Now widowed, Eva heeds to the “love em’ & leave ‘em” mantra with her endless strings of one-night stands. Still plagued by the haunting visions of Charlie, twenty years later, she wonders if there might be something more to them than just guilt.

Story had a compelling start, but then soon began to contain lagging intervals, especially where the religion was concerned. I guess, as the title suggest, this was Eva’s “time for penance”—a confession of sins and self-punishment. And, with that, she begins by confessing her sin of murder to a priest, which introduces a monologue of how it all began, starting with Eva’s first meeting with Charlie, outlining their rocky marriage, and concluding with her decision to kill him. It was basically a confession.
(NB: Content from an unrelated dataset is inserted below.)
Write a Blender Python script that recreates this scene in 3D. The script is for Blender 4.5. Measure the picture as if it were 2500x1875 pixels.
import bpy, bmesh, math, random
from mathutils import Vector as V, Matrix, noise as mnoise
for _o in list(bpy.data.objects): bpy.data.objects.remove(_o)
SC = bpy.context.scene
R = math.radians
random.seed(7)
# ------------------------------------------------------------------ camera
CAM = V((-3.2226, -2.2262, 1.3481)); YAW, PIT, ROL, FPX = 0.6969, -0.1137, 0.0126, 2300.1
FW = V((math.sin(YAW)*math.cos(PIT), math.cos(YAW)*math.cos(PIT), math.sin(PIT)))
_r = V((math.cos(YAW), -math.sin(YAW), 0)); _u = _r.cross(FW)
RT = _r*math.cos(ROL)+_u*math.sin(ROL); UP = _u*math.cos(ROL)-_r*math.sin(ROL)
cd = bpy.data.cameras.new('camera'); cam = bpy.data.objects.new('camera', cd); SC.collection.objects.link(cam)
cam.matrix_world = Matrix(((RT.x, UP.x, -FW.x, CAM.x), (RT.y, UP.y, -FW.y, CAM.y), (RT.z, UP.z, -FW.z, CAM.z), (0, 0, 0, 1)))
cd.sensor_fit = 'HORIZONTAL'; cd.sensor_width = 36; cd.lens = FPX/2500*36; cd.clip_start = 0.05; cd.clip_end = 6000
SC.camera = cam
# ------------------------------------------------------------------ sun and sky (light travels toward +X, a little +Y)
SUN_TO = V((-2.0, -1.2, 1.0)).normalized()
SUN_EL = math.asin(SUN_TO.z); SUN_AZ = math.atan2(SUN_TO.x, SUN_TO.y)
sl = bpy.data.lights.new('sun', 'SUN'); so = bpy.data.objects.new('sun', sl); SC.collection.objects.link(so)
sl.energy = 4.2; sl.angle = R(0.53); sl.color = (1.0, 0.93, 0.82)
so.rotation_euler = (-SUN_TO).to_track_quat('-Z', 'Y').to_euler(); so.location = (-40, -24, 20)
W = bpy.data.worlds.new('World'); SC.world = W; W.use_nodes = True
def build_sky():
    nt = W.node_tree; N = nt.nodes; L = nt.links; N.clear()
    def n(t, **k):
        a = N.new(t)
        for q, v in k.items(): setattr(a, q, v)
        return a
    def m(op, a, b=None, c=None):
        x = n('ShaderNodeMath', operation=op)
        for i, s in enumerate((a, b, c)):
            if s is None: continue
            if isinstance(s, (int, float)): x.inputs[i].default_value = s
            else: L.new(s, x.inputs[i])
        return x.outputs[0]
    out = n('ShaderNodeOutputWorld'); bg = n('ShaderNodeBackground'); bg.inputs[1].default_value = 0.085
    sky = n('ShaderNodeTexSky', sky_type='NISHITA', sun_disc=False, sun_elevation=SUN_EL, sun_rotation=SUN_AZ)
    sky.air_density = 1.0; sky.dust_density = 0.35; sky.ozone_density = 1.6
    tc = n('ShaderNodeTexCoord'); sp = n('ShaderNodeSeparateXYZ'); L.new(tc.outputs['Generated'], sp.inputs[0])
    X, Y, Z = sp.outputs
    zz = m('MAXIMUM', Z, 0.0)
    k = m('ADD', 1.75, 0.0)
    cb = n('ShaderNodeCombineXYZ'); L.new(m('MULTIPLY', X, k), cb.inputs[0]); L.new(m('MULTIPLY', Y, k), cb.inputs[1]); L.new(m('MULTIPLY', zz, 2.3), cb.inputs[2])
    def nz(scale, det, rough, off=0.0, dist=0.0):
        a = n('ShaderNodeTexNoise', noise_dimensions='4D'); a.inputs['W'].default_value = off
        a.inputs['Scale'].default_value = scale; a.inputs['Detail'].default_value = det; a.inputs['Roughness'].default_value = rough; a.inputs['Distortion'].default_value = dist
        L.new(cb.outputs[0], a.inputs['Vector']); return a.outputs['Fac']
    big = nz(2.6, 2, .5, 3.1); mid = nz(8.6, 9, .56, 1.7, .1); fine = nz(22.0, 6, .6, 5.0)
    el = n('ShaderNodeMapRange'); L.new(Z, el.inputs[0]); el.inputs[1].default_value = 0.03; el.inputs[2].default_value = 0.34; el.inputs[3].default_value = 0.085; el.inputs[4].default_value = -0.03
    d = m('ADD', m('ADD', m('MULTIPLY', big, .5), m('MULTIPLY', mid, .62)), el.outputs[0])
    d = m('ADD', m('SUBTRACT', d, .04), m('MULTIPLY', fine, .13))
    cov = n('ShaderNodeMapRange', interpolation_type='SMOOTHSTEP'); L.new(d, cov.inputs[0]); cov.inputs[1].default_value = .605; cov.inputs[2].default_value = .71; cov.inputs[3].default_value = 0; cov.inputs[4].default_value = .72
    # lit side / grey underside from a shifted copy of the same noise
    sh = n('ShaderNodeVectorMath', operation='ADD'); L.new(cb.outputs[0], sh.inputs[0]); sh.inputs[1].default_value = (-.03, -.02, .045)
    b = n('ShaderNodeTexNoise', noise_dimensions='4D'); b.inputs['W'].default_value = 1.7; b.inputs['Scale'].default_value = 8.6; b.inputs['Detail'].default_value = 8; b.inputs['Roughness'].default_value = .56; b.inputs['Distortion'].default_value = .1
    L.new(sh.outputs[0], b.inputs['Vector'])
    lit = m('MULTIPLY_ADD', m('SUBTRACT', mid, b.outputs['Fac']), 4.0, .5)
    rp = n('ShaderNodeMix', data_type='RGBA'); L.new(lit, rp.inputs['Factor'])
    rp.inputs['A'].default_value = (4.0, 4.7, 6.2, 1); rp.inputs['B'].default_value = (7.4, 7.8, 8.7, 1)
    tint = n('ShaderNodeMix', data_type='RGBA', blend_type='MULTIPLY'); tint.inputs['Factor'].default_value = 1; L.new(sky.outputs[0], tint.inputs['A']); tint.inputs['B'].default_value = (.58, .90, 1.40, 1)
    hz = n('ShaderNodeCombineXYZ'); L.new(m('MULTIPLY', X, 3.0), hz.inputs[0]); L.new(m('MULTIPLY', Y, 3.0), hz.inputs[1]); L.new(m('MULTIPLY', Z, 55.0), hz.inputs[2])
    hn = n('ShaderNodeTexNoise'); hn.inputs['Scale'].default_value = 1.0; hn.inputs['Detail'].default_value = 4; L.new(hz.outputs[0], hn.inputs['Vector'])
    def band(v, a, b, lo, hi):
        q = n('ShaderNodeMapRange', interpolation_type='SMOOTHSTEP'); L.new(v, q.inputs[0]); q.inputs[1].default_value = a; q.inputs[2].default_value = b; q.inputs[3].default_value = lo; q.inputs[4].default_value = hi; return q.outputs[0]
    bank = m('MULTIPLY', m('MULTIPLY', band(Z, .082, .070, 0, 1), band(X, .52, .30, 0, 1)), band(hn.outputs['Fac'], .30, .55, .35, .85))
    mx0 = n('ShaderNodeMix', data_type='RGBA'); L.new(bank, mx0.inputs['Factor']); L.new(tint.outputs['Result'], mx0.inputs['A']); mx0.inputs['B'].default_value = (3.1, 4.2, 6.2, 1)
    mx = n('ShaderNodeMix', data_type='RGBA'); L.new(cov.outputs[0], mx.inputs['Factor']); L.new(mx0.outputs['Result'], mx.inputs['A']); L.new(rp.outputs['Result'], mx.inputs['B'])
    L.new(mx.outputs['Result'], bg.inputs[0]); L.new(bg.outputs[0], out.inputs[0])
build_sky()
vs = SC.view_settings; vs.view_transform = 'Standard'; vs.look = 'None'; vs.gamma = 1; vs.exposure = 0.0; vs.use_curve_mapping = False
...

But rather than go straight to penance, what if you’d have the option to undo your sin—to “enact your penance by travelling back to the past?” If Eva were to go back twenty years, would she still murder Charlie?

The book definitely had an interesting premise (I just love time travel stories,) but I couldn’t get past the constant lag. It just felt like the story took forever to pick up. Okay, is she going to kill him again or not?

Plot was slow and full of uninteresting characters. I really just wanted to get to the best part; however, it was fascinating how Eva managed to miss Charlie’s loving ways from the past and also hate him for what he was about to do in the future.

Still, overall, the writing was pretty good, the pace was kind of slow, and the plot was rather mediocre.